His books include Mathematics Unbound: The Evolution of an International Mathematical Research Community, 1800–1945 (edited with Karen Hunger Parshall) and The London Mathematical Society Book of Presidents, 1865–1965 (written with Susan Oakes and Alan Pears). He also edited the 2011 Oxford University Press book Mathematics in Victorian Britain (with Raymond Flood and Robin Wilson). His latest book, which he co-wrote with his colleagues Dr. Christopher Hollings and Professor Ursula Martin of the University of Oxford, is Ada Lovelace: The Making of a Computer Scientist.
In 2007, Rice received the Trevor Evans Award for Outstanding Expository Writing from the Mathematical Association of America (MAA) for an article he co-wrote with RMC Mathematics Professor Eve Torrence on the mathematics of Lewis Carroll. In 2010, Rice received a second Trevor Evans Award for his article, “Gaussian Guesswork (or Why 1.19814023473559220744… is Such a Beautiful Number).”
He received the MAA’s Carl B. Allendoerfer Award in 2013 for the paper “Why Ellipses are not Elliptic Curves,” co-authored with Professor Ezra Brown of Virginia Tech. And in 2019 he was presented with the Paul R. Halmos – Lester R. Ford Award by the MAA for his paper “Partnership, Partition, and Proof: The Path to the Hardy–Ramanujan Partition Formula.”

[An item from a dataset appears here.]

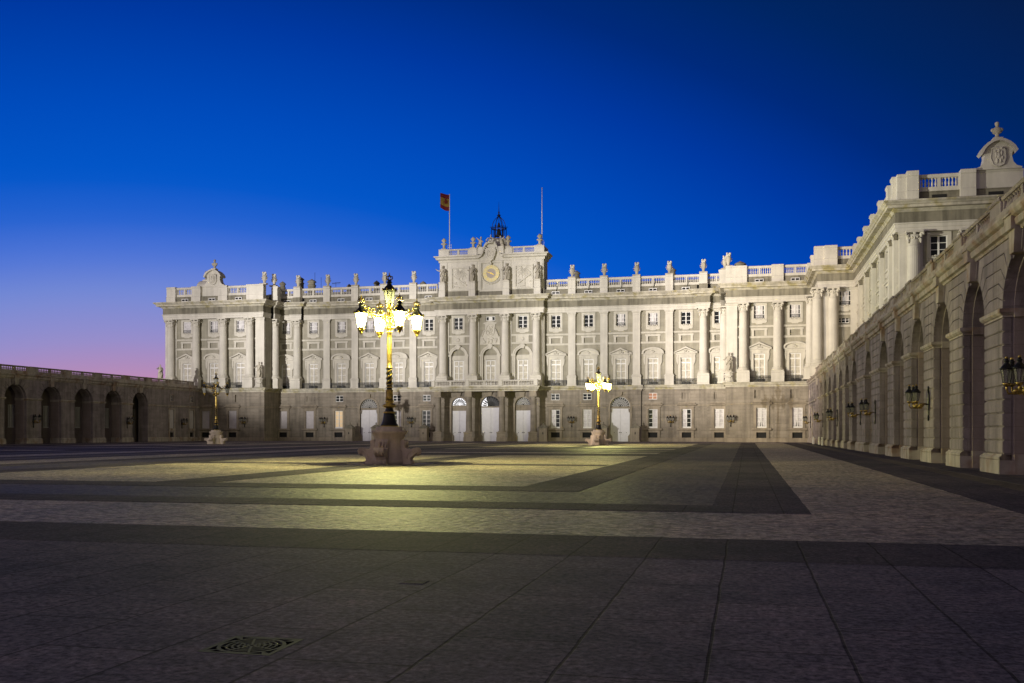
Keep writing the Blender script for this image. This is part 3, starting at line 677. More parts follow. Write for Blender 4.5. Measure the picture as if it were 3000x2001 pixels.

Rice is a two-time recipient of RMC’s Thomas Branch Award for Excellence in Teaching, and in 2013 he received the John Smith Award for Distinctive College or University Teaching from the MAA. He was elected to a fellowship of Queen’s College, Oxford in 2014, and in 2019 he was elected a corresponding member of the prestigious Académie Internationale d’Histoire des Sciences.